A major shift in tone comes with Sisters by Chookiat Sakveerakul. Here, the director of the hit teenage romance Love of Siam goes back to school for a colorful teen romantic drama about the school's top student -- a star gymnast named Ann and her considerably less-swan-like younger sister Ung, who has a crush on the school's star swimmer Vee. He is showing interest in Ann. Trouble arises when Ung spots Vee at a restaurant with another girl and posts photos of it on the Internet, and later comes to regret her actions. This segment has the least to do with Bangkok per se -- it's simply a backdrop for the engaging story. It's more about the characters of Bangkok -- people on the fringe, like the less-attractive, less-popular Ung and her best friend Man, a male classmate who wonders what his parents would think if they knew "what I am". They probably do know. At least Ann's and Ung's parents have an idea, because their eyebrows raise slightly when, at a farewell at Suvarnabhumi Airport, Vee introduces himself as a friend of Man, even though he's there to say goodbye to a girl he's in love with.
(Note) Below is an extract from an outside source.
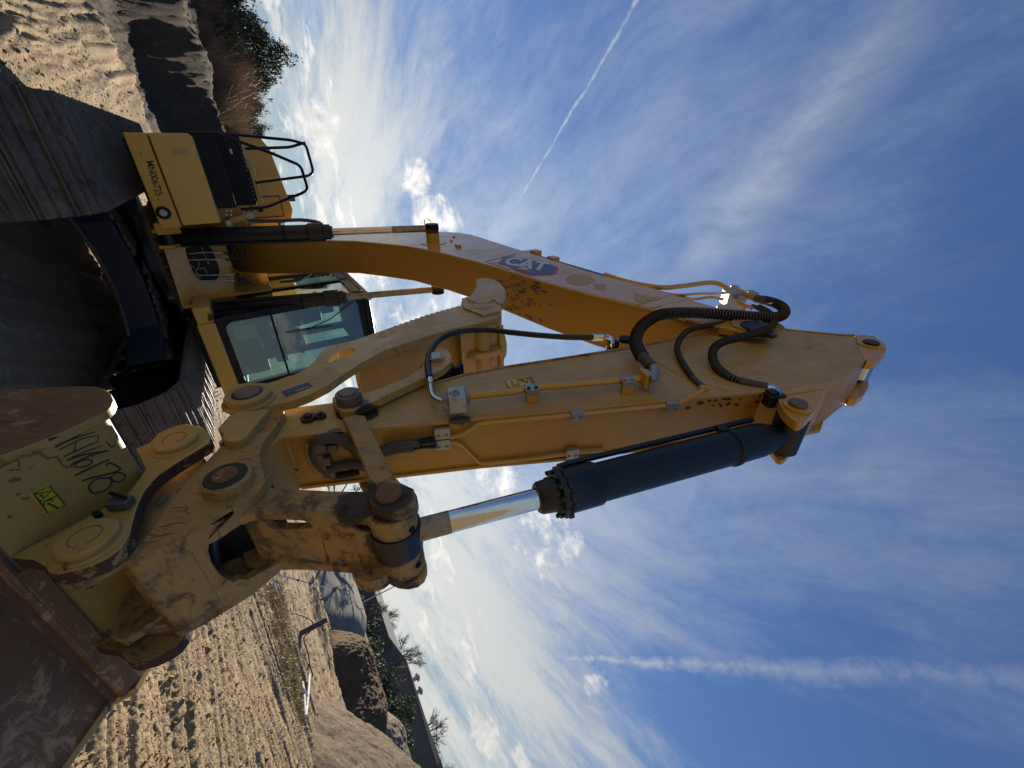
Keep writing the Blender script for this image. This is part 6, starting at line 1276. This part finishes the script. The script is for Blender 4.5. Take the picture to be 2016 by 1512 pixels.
# ------------------------------------------------------------------ parked cars
def car(label, az, d_, col, seed, rot):
    x, y = taz(az, d_); t_ = empty('parked_car', (x, y, 0)); t_.rotation_euler = (0, 0, rot); tag(t_, label, 'car', 'parked cars behind the piles'); mt = paint('car_paint_%d' % seed, col, tuple(c * .8 for c in col), dust=.2, wearamt=0, rough=.2, scale=.5, bump=0)
    sec = [(-2.2, .45), (-2.2, .85), (-1.9, .98), (-1.25, 1.03), (-.75, 1.45), (.75, 1.48), (1.45, 1.02), (2.1, .92), (2.25, .6), (2.2, .35), (-2.1, .3)]
    m = MB(); m.prism([(a, -.85, b) for a, b in sec], [(a, .85, b) for a, b in sec]); m.build('body', mt, t_, .06)
    for s in (1, -1): m = MB(); q = [(-1.1, 1.05), (-.68, 1.40), (.68, 1.42), (1.25, 1.05)]; m.prism([(a, s * .853, b) for a, b in q], [(a, s * .83, b) for a, b in q]); m.build('side_glass', BLK, t_)
    m = MB(); m.prism([(1.45, -.75, 1.05), (1.45, .75, 1.05), (.8, .68, 1.45), (.8, -.68, 1.45)], [(1.43, -.75, 1.0), (1.43, .75, 1.0), (.78, .68, 1.40), (.78, -.68, 1.40)]); m.v = [(a + .03, b, c + .03) for a, b, c in m.v]; m.build('windshield', flat('car_glass_%d' % seed, (.25, .28, .3), .05), t_)
    for a in (-1.4, 1.4):
        for b in (-.85, .85): m = MB(); m.tube([(a, b - .1, .33), (a, b + .1, .33)], .33, 18); m.build('wheel', RUB, t_)
car('dark blue parked car behind the flat crested gravel pile', 53.3, 62, (.03, .045, .09), 1, .6); car('black parked car beside the white one', 56.6, 60, (.02, .02, .025), 2, .7); car('white parked car in front of the green shrub', 58.2, 60, (.5, .5, .5), 3, .6); car('silver parked car behind the dark brown topsoil pile', 60.2, 58, (.32, .34, .36), 4, .8)
# ------------------------------------------------------------------ things lying on the dirt
def gz(px, py, dz_=0.): q = gnd(px, py); return np.array((q[0], q[1], float(height(q[0], q[1], False)) + dz_))
TIM = paint('old_timber', (.10, .055, .035), (.14, .08, .05), dust=.4, wearamt=.3, rough=.7, scale=4, bump=.5); RCAB = flat('rusty_red_cable', (.22, .06, .05)); PVC = flat('white_plastic_pipe', (.62, .60, .58), .35)
a = gz(588, 1249, .12); b = gz(588, 1249) + (gz(630, 1226) - gz(588, 1249)) * .35; b[2] = .62; d = b - a; dl = np.linalg.norm(d); d /= dl; s = np.cross(d, (0, 0, 1)); s /= np.linalg.norm(s); u3 = np.cross(s, d)
T0 = empty('timber_post', (a[0], a[1], 0)); tag(T0, 'dark leaning timber post with a rusty cable wrapped round it', 'post')
bb = at(641, 1221, math.hypot(a[0] - CP[0], a[1] - CP[1]) + .6); aa = at(588, 1249, math.hypot(a[0] - CP[0], a[1] - CP[1])); aa[2] = max(aa[2], .02)
d = bb - aa; dl = np.linalg.norm(d); d /= dl; s = np.cross(d, (0, 0, 1)); s /= np.linalg.norm(s); u3 = np.cross(s, d); m = MB(); m.box((aa + bb) / 2, (dl, .17, .17), np.array([d, s, u3]).T); o = m.build('timber', TIM, T0, .01); o.matrix_parent_inverse = Matrix.Translation(-Vector(T0.location))
dist0 = math.hypot(aa[0] - CP[0], aa[1] - CP[1])
q = [at(x, y, dist0 + .25) for x, y in ((569, 1195), (580, 1207), (600, 1214), (613, 1222), (617, 1232), (612, 1242), (600, 1253), (592, 1265), (588, 1280), (586, 1300), (588, 1322), (594, 1338), (598, 1343))]
q = [np.array((p[0], p[1], max(p[2], float(height(p[0], p[1], False)) + .03))) for p in q]
tag(MB().tube(smooth(q, 5), .022, 6).build('rusty_cable', RCAB), 'rusty red cable snaking from the timber post to the white pipes', 'cable')
for (p1, p2, lb) in (((593, 1345), (596, 1412), 'white plastic pipe on the dirt, the straightest of the three'), ((601, 1333), (600, 1410), 'white plastic pipe lying close beside the straightest one'), ((591, 1360), (598, 1374), 'short broken white pipe stub among the pipes')):
    A_ = gz(*p1, .05); B_ = gz(*p2, .05); tag(MB().tube([A_, (A_ + B_) / 2 + np.array((0, 0, .01)), B_], .035, 8).build('plastic_pipe', PVC), lb, 'pipe', 'white pipes on the dirt')
pa_ = gz(538, 1131, 0); pb_ = at(642, 1157, math.hypot(pa_[0] - CP[0], pa_[1] - CP[1]) + .5); S0 = empty('marker_pole', pa_); tag(S0, 'thin white leaning marker pole with two black bands', 'pole'); pl_ = pb_ - pa_
MB().tube([(0, 0, 0), tuple(pl_)], [.028, .018], 8).build('pole', PVC, S0)
for f in (.42, .66): MB().tube([tuple(pl_ * f), tuple(pl_ * (f + .035))], .034, 8).build('black_band', BLK, S0)
for p1, p2, lb in (((531, 1135), (546, 1155), 'short white stake in the weeds, most upright of the three'), ((531, 1137), (541, 1160), 'short white stake crossing the upright one'), ((533, 1141), (545, 1168), 'short white stake leaning lowest in the weeds')):
    A_ = gz(*p1, .02); B_ = at(*p2, math.hypot(A_[0] - CP[0], A_[1] - CP[1]) - .3); B_[2] = max(B_[2], .08); tag(MB().tube([A_, B_], .018, 6).build('stake', PVC), lb, 'stake', 'white stakes in the weeds')

# clods and stones scattered on the dirt, too many to count
m = MB(); rnd = np.random.RandomState(77)
for i in range(26000):
    az = rnd.uniform(-24, 80); rr = 3.2 * (9.0 ** rnd.uniform(0, 1)); p = az2(az, rr)
    if abs(p[0]) < 1.75 and -2.9 < p[1] < 3.0: continue
    s_ = min(.032, .0055 * math.exp(rnd.normal(.2, .65))) * (1 + rr * .045); z = float(height(p[0], p[1])) - .03 if False else None
    m_ = [(1, 0, 0), (-1, 0, 0), (0, 1, 0), (0, -1, 0), (0, 0, 1), (0, 0, -1)]; m.v += [(p[0] + a * s_ * rnd.uniform(.6, 1.3), p[1] + b * s_ * rnd.uniform(.6, 1.3), c * s_ * rnd.uniform(.5, .9)) for a, b, c in m_]
    b0 = len(m.v) - 6; m.f += [(b0 + a, b0 + b, b0 + c) for a, b, c in ((0, 2, 4), (2, 1, 4), (1, 3, 4), (3, 0, 4), (2, 0, 5), (1, 2, 5), (3, 1, 5), (0, 3, 5))]
V_ = np.array(m.v); C_ = V_.reshape(-1, 6, 3).mean(1); hz_ = height(C_[:, 0], C_[:, 1]) - .022
pad = np.exp(-((np.maximum(0, np.abs(C_[:, 0]) - 1.9)) ** 2 + (np.maximum(0, np.abs(C_[:, 1] - .3) - 3.2)) ** 2) * 2); hz_ = (hz_) * (1 - pad * .5)
V_[:, 2] += np.repeat(hz_, 6); m.v = [tuple(q) for q in V_]; m.m = [0] * len(m.f)
tag(m.build('dirt_clods', SOIL, None, 0, 0), 'small clods and stones strewn over the rutted dirt', 'clods', kind='stuff')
The final segment, Santi's I Love BKK is so powerful, it nearly blows all the other shorts away, even if it recalls bits and pieces of all them. A construction-helmeted homeless man spotted in Bandit's segment is interviewed here. Familiar city landmarks like the green Memorial Bridge and the Giant Swing, seen in earlier segments, are revisited. "One Toke Over the Line" pops up again. Santi continues on the theme he explored in his feature documentary Crying Tigers, with interviews of natives from outside Bangkok who were drawn to the capital for work. These are people firmly on the fringe -- transsexual bar workers, an eccentric dancer in Lumpini Park, the elderly woman who sings and bangs her drum outside Chatuchak Market and the city's biggest nut of all -- Chuwit Kamolvisit, the former massage parlor king who became a crusading politician and unsuccessful candidate for governor of Bangkok.

Bangkok is a city that caters to all tastes, Chuwit says. And Sawasdee Bangkok is a short-film compilation made for that city.

I think it's more cohesive than another city compilation, Paris, Je T'Aime and Sawasdee Bangkok does a better job of celebrating its city.

Overall, the shorts tend to run long, with some clocking in at around 30 minutes. As one package it would be unwieldy for Sawasdee Bangkok to have a theatrical release, beyond perhaps something very limited. Commissioned by Thai PBS (TV Thai), the shorts will eventually be broadcast on television, probably as a mini-series. If other film festivals pick up Sawasdee Bangkok, they will probably opt to take the four-segment short version of shorts by Pen-ek, Wisit, Kongdej and Aditya, which was prepared for the Toronto International Film Festival. An extra bit tacked on, just for the Toronto crowd, is a music video that Pen-ek directed. It's not part of the full nine-segment version.